È invece la potenzialità delle dinamiche cooperative al centro dell’analisi di Ostrom, non certo la vecchia e ormai consunta teorica della gestione burocratica. Una potenzialità indagata in una logica non ingenua di composizione e coordinamento degli interessi degli individui, non certo in quella di una illusoria irenica cancellazione degli stessi in vista di non si bene quale paradiso dell’altruismo. L’individualismo e l’interesse particolare sono contemplati, ed anzi posti a base della sua teoria delle istituzioni; solo, attraverso lo studio analitico di una moltitudine di casi di democrazia regolativa e gestionale, Ostrom ha saputo dimostrare come una regolazione convenzionale e deliberativa possa renderli compatibili, ed anzi funzionali, alla conservazione e valorizzazione di beni scarsi e non riproducibili: bacini idrici e di pesca, sistemi di irrigazione, patrimoni boschivi. E ciò a distanze immense di tempo e di spazi, dalle “regole ampezzane” trecentesche alle deliberazioni partecipate sulla gestione dei bacini idrici negli Stati Uniti degli anni ’50 del ‘900, dalle Filippine al Giappone al Messico e alle Alpi svizzere.

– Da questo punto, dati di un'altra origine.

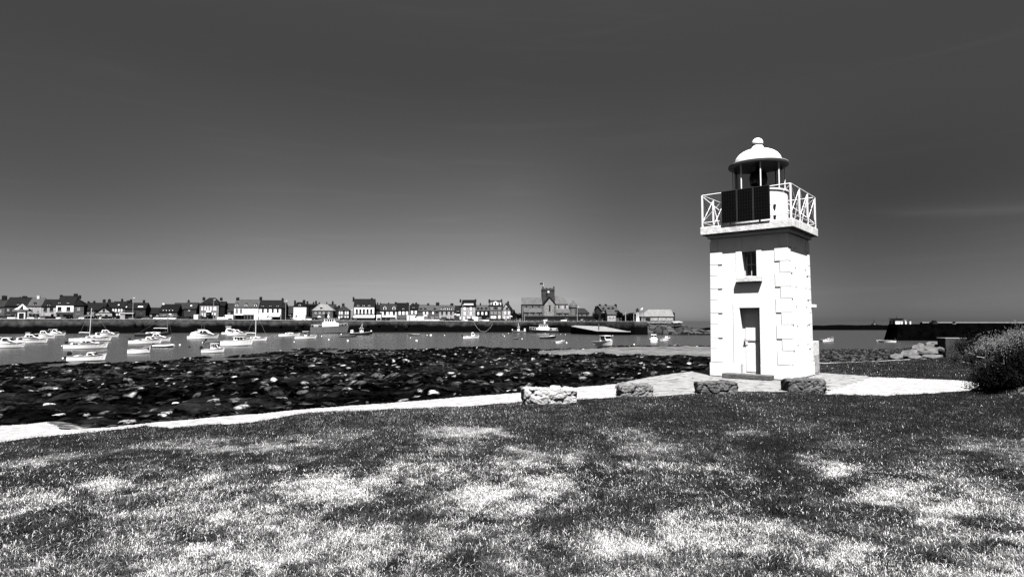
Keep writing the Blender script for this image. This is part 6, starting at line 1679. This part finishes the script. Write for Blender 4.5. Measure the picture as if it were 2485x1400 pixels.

In anni nei quali il criterio della “sostenibilità” e quello dell’equilibrio ambientale divengono, a volerli “prendere sul serio” nel senso indicato da Roland Dworkin, indirizzi fondamentali per le politiche pubbliche, tanto nelle raccomandazioni delle maggiori organizzazioni sovranazionali quanto nelle regole fondanti della res publica europea, la casistica ostromiana offre tesori tutti da esplorare per un vero e ambizioso riformismo ambientalista nel fine e liberale nel metodo.

Allo stesso tempo, nel momento in cui valorizza le potenzialità delle deliberazioni collettive e la virtù della regolazione flessibile, condotta attraverso il metodo consensuale, quella stessa casistica assume una rilevanza ancora maggiore come esempio di una modalità efficace di costruzione di assetti di regolazione e gestione sussidiaria e socialmente condivisa: proprio ciò che si dovrebbe intendere come il senso generale delle moderne politiche di governance, in quanto contrapposte al determinismo dirigistico delle vecchie e ormai superate politiche di government statalistico.

Una duplice valenza, nel merito della sostenibilità e nel metodo del deliberativismo, che fa di Ostrom una delle personalità del liberalismo recente più interessanti e innovative. Non a caso, Ostrom è stata, nell’ultima fase delle sua riflessione, anche al centro delle concettualizzazioni riguardo al nuovo atteggiarsi della conoscenza come valore condiviso e “bene comune” nell’età di internet e dei creative commons. Dimostrazione ulteriore, ove ce ne fosse bisogno, della modernità di una riflessione iniziata studiando scartafacci del duecento,e finita immaginando il futuro. Come spesso accade al miglior liberalismo.